‘TUF 17’ Recap: Episode 2

By: Mike Whitman
Jan 29, 2013

The second episode of “The Ultimate Fighter” Season 17 begins with a brief recap of the premiere, in which coaches Jon Jones and Chael Sonnen pick teams. After choosing sides, Jones selects his own Gilbert Smith to take on Team Sonnen’s Luke Barnatt -- much to the chagrin of Smith’s teammate, Josh Samman, who had hoped to compete right out of the gate.

The fighters enter the “TUF” house for the first time following the elimination round, running up the stairs one after the other to choose their rooms. Robert McDaniel concurs with Samman regarding Jones’ first pick, announcing that his lack of control in the matter makes him want to scream.

Back at the gym, Jones runs his boys through the wringer at practice with the help of assistant coaches Frank Mir, Bubba Jenkins, Stonehorse Lone Goeman and John Wood. Preparing the stocky Smith for the lanky Barnatt is this week’s primary focus, but neither Samman nor McDaniel like what they see out of their teammate.

“Gilbert versus Luke is not a fight that any of us are very comfortable with,” says Samman. “The more time I spend with Gilbert, I don’t think he’s ready in terms of cardio. I think there’s more that he could be doing while we’re here to get in better shape.”

Jones holds an informal coaches panel, during which Wood expresses his concern over the matchup. In the van on the way home from practice, Smith tells his teammates that he has yet to hear any positive reinforcement from his coaches. Frustrated at the lack of encouragement and missing his friends and family, Smith breaks down into tears in the backyard with Adam Cella, who later relays the happening to Samman and McDaniel.

During Sonnen’s training session, the former two-time middleweight title challenger introduces his coaches: Vinny Magalhaes, Clayton Hires, Jamie Huey, Scott McQuary and Mike Dolce. Sonnen takes a hands-on approach, putting himself through the same workout as his men in order to better understand their limits and judge their recovery times.

In the Team Jones locker room, McDaniel tells coach Mir about Smith’s emotional episode in the backyard. McDaniel and others in the room are worried about losing control of the picks and it negatively impacting the entire team down the road. Later, the squad collectively tells Smith point-blank that they do not believe him ready for the fight. Smith defends himself from what he describes as “an ambush” while the coaches eavesdrop through the closed door. Jones finally walks in and reinforces his confidence in Smith, a move which his fighter greatly appreciates.
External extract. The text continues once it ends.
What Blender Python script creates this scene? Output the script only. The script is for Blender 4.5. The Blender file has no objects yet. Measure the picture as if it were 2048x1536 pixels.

As Jones later works with Smith on throwing overhand lefts, teammates Cella and Clint Hester espouse their belief that Smith will win the fight.

Sonnen and his coaches drop by the fighter house to visit the squad and talk a little strategy. The leader of “Team Darkside” pulls Uriah Hall aside and explains one of his primary goals is to advance the favorite to the next round. Hall has no interest in beating around the bush and tells Sonnen that he wants to fight tough competition right off the bat.

“I want to fight Josh. I want to fight Adam,” says Hall. “I want to take out their best players.”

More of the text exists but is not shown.